Friday, October 05, 2007

Either/or or Both/and?

Cynical Synapse has posted a reply to my recent post on the sources of Michigan's brief shutdown. I don't know how much more I want to say on this because it looks to me like we aren't too far apart on this issue, but I think some clarification is warranted.

Synapse argues the following:

The parties involved—the Democratic governor, Republican majority leader in the State Senate, and to a lesser degree the House speaker, a Democrat, want us to believe this was about the Democrats and Republicans standing up for philosophical differences in what government should be. The fact is, there's not that much difference between the two parties any more but the doublespeak they wrap their spin in.

On one level, this is certainly true. Both parties are interested in maintaining and increasing their own power at the expense of the other party. This was clearly an essential part of the dynamic which led to shutdown, and all involved deserve equal blame for using the pending shutdown to make a political power play, but to dismiss the philosophical differences between the parties is to dismiss the foundation of the power play by the two sides. Because our elected officials are held accountable publicly through the electoral process, their ability to gain and hold power is grounded in the perceived effectiveness of their policies, and because it is impossible to determine the effectiveness of a policy until after it has been allowed to play itself out, you need to have well-grounded principles underlying your policies in order to justify their implementation. These principles also come in handy after the fact if the policy is the result of a compromise. Any good results are due to the implementation of your principles, while bad results proceed from the implementation of your opponent's principles.

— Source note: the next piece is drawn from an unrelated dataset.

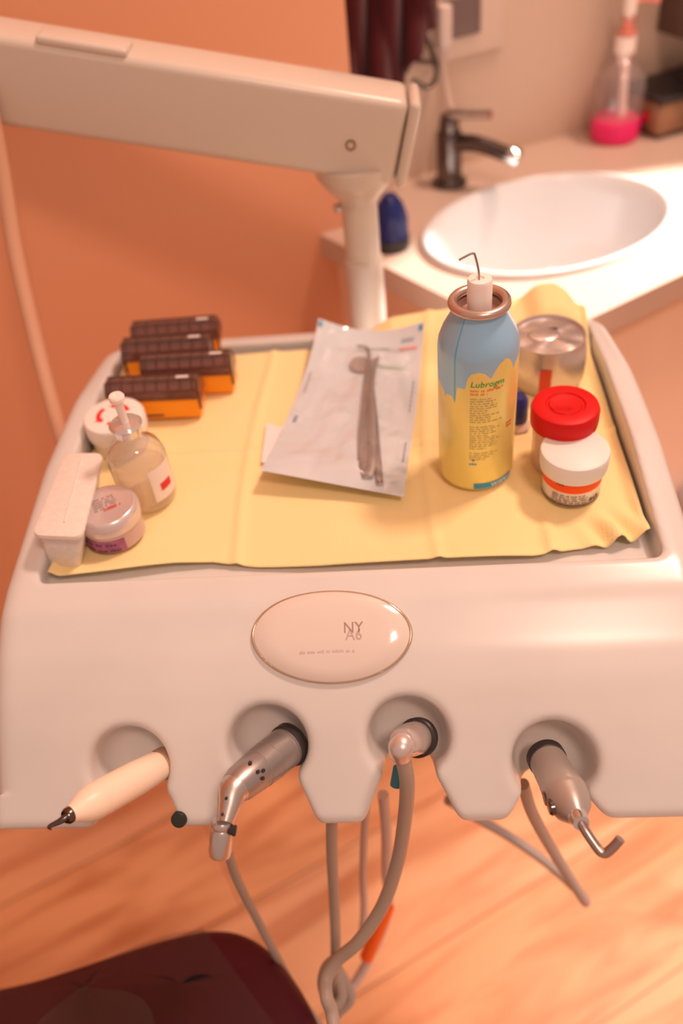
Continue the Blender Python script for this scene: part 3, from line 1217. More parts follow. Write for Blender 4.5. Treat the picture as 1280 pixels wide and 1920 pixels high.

To make a long story short, self-interest dictates adherence to principle (or at least the appearance of it). But there's another side to the story because adherence to principle has to translate to real-world benefits for those impacted by policies implementing these principles. Thus, you want the policies you implement to benefit tangibly as many people as possible, because people vote based upon their own self-interest, and if adherence to your principles benefits them, they will vote for you and people of similar mind. Thus, if you adhere to certain principles, you believe that they are true, or at least more true than those of your opponents. From this, it follows that if your opponent's principles undermine your own, policies based on those policies will be bad policies because people will be worse off than they would have been if your principles had played a greater role in forming said policies.

But this can't be the end of it because if you simply cave into the other side, allowing them to have their way, in what sense can you be said to be standing for your principles? Simply casting a vote in silent protest is little more than lying down and letting yourself get run over by a stampede. If you're going to lose a political fight, you want to go down valiantly, inflicting as much damage as possible to your opponent to establish where you stand, why you stand there, and how committed you are to holding that ground. This way, when things go South, you can say that yours was and is the better way.

Ultimately, political aims are cyclical. You advance policies grounded in certain principles because you believe they will make people better off. You want to make them better off because they will then give you the power you seek. You then use this power to advance more policies you think will make people better off because they will reward you by either allowing you to maintain your power or giving you more.

In the end, you can't separate philosophy and politics in the political process because both are essential elements of the process. Sometimes one element is more clearly seen than the other, as in the budget fiasco, but while both parties were using the mess to try and gain political advantage (and share equal blame in this regard), the philosophical differences between the parties were and are real, not simply window-dressing, and because I think the Republicans were more right than the Democrats on how best to deal with the deficit, they are more blameworthy than the Republicans.